There are no recipes for these things. There are also no prefabricated plans of value. What Mexico requires is a grand pact which the entire society joins. In practical terms, this will imply, necessarily, a great coalition that unites with and integrates, first, the formally existing political forces. But today’s Mexico surely would no longer tolerate a pact of elites like that which characterized the Constitutional Convention of 1917. The huge construction undertaking that awaits the country will consist of building a scaffold in the form of concentric circles that, little by little, will attract and take aboard each and every component of Mexican society. The type of leadership that Mexico will have need of is one that convokes and admixes, one that makes “the why me?” impossible.

It’s easy to pin the blame on recent governments for not having done this. The true challenge is to construct something different: authoritarian mechanisms will have to be abandoned and dialogue, negotiation, and integration skills will have to be developed.

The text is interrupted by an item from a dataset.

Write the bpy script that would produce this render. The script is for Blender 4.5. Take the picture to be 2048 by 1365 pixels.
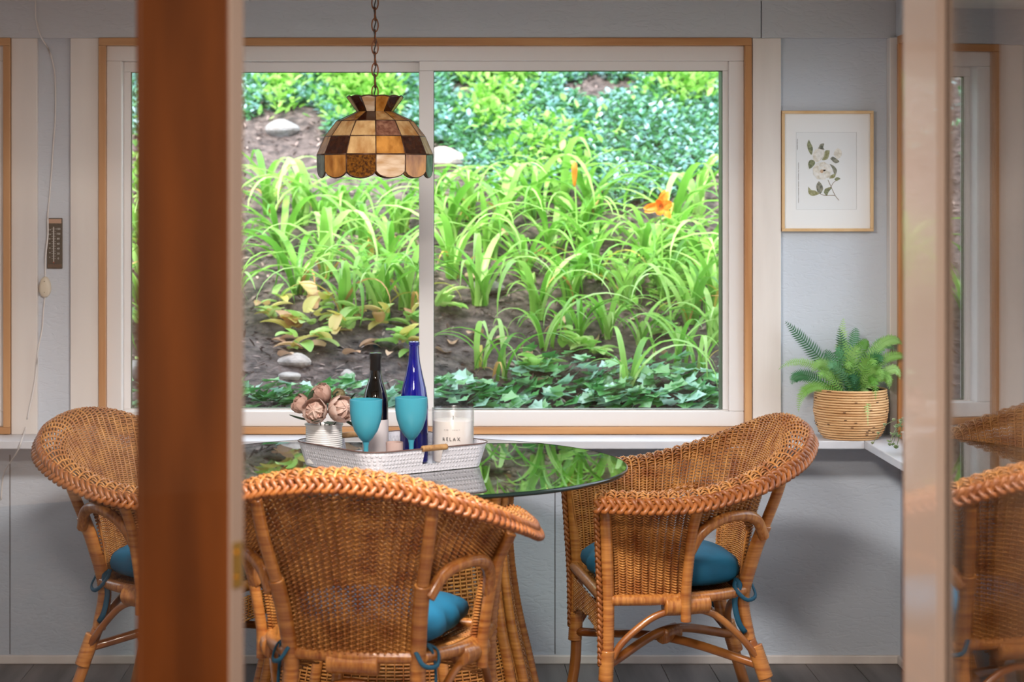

In the final years of the PRI regime, with the old system in decline and without legitimacy, the joke going around  was that the difference between an authoritarian and a democratic system was that in the former the rulers make fun of the citizens while in the democratic system the situation is the other way around. There is, without doubt, freedom to laugh at the politicians, but it’s worthless in the absence of a strong State and what that implies for the development of the country.